Friday, October 29, 2010

In "The Adventure of the Speckled Band," what clever, logical deductions did Holmes make to arrive at the correct conclusion about the murderer and...

Sherlock Holmes often explains his reasoning to Watson at the end of a tale, after the mystery has been solved and the guilty party is either dead or has been taken off to jail. Another good example is found in "The League of Red-Headed Man." In "The Adventure of the Speckled Band," Holmes explains his reasoning after Dr. Roylott has been killed by his own snake. Part of Holmes' explanation includes the most important clues and the deductions derived from them. Holmes admits that he was somewhat on the wrong track until he was able to examine the room in which Helen Stoner was sleeping and the adjoining room occupied by her stepfather Dr. Roylott.



My attention was speedily drawn, as I have already remarked to you, to this ventilator, and to the bell-rope which hung down to the bed. The discovery that this was a dummy, and that the bed was clamped to the floor, instantly gave rise to the suspicion that the rope was there as a bridge for something passing through the hole and coming to the bed. The idea of a snake instantly occurred to me, and when I coupled it with my knowledge that the doctor was furnished with a supply of creatures from India, I felt that I was probably on the right track. 
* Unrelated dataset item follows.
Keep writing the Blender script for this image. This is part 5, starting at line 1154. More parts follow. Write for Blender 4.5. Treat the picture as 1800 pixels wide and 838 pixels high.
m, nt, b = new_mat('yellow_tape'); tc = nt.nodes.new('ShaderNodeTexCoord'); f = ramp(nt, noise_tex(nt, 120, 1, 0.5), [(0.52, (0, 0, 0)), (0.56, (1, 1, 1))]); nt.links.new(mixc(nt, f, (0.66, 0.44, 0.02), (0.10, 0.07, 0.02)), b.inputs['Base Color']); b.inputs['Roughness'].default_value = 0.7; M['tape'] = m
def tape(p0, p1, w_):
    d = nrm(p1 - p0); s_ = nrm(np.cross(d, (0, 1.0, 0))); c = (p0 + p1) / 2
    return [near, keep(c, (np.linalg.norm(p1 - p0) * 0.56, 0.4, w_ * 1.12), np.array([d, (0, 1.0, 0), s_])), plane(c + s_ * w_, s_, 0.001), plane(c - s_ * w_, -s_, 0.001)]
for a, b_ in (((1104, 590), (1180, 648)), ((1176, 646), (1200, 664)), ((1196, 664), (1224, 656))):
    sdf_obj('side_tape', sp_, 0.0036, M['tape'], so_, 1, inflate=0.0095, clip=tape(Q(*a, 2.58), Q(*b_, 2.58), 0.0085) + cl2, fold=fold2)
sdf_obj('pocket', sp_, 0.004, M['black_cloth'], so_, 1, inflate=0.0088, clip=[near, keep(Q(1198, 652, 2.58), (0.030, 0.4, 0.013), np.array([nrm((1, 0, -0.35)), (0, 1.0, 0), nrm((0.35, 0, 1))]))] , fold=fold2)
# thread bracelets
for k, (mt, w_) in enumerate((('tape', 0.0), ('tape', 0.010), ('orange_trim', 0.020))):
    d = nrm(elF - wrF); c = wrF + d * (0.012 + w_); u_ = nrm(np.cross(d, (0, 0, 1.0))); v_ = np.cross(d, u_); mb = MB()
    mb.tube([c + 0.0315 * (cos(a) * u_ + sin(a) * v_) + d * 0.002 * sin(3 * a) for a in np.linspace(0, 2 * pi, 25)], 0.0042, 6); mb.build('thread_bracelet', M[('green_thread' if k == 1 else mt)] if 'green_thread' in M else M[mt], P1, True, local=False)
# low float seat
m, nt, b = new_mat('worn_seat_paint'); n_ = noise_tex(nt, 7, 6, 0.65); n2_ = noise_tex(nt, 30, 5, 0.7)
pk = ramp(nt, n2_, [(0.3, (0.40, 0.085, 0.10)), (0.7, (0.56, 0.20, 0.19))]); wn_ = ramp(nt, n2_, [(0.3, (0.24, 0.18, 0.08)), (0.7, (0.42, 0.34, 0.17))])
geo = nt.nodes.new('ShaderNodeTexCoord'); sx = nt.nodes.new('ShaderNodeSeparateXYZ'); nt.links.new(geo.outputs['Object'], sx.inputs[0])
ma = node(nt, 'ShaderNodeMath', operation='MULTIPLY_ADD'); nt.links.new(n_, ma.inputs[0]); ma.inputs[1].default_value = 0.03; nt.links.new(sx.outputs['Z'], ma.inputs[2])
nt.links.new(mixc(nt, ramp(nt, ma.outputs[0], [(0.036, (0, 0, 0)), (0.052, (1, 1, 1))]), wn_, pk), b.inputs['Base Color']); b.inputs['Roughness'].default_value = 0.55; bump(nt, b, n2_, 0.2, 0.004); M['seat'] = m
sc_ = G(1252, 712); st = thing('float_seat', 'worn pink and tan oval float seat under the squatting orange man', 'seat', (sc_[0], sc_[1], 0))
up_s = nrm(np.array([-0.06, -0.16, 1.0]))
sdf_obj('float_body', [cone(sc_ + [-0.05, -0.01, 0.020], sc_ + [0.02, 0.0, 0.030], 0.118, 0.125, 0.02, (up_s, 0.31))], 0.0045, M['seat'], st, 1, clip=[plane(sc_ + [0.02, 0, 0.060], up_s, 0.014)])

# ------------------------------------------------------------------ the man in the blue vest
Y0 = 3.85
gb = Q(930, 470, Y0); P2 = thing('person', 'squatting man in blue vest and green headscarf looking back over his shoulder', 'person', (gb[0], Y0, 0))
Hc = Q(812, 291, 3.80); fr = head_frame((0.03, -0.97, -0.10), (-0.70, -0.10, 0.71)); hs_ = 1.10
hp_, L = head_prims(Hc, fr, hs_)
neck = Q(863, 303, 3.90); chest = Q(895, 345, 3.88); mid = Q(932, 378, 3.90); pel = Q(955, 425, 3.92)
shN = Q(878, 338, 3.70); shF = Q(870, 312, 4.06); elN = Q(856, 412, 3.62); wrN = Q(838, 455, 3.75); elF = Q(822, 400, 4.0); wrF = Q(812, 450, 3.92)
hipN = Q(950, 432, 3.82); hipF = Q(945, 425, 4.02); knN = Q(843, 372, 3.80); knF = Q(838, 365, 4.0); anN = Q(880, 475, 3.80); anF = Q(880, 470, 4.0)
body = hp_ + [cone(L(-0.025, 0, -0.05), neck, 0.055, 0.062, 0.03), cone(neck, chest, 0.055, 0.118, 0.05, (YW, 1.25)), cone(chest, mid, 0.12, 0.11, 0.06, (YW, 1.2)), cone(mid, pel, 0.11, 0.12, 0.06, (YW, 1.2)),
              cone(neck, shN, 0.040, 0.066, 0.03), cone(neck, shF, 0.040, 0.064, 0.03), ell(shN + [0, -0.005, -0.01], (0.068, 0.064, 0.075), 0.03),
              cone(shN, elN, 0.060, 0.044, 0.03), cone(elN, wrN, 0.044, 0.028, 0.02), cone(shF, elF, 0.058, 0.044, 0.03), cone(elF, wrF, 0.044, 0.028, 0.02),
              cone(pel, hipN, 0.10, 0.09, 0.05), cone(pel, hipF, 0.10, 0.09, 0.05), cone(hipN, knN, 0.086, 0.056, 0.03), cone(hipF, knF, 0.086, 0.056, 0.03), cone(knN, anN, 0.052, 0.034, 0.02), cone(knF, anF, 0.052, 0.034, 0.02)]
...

The fact that the bed was securely fastened to the floor was perhaps the most important clue of all. From it Holmes deduced that Dr. Roylott wanted to make sure that the snake would end up on the sleeping girl's bed when it crawled through the ventilator and down the dummy bell-rope. Holmes deduced that it could only be a snake that could do this. The facts that Roylott was a doctor and that he was interested in exotic animals from India suggested to Holmes that the doctor kept a snake whose venom was undetectable in an autopsy. The useless bell-rope and useless ventilator were also highly suggestive of some ulterior purpose.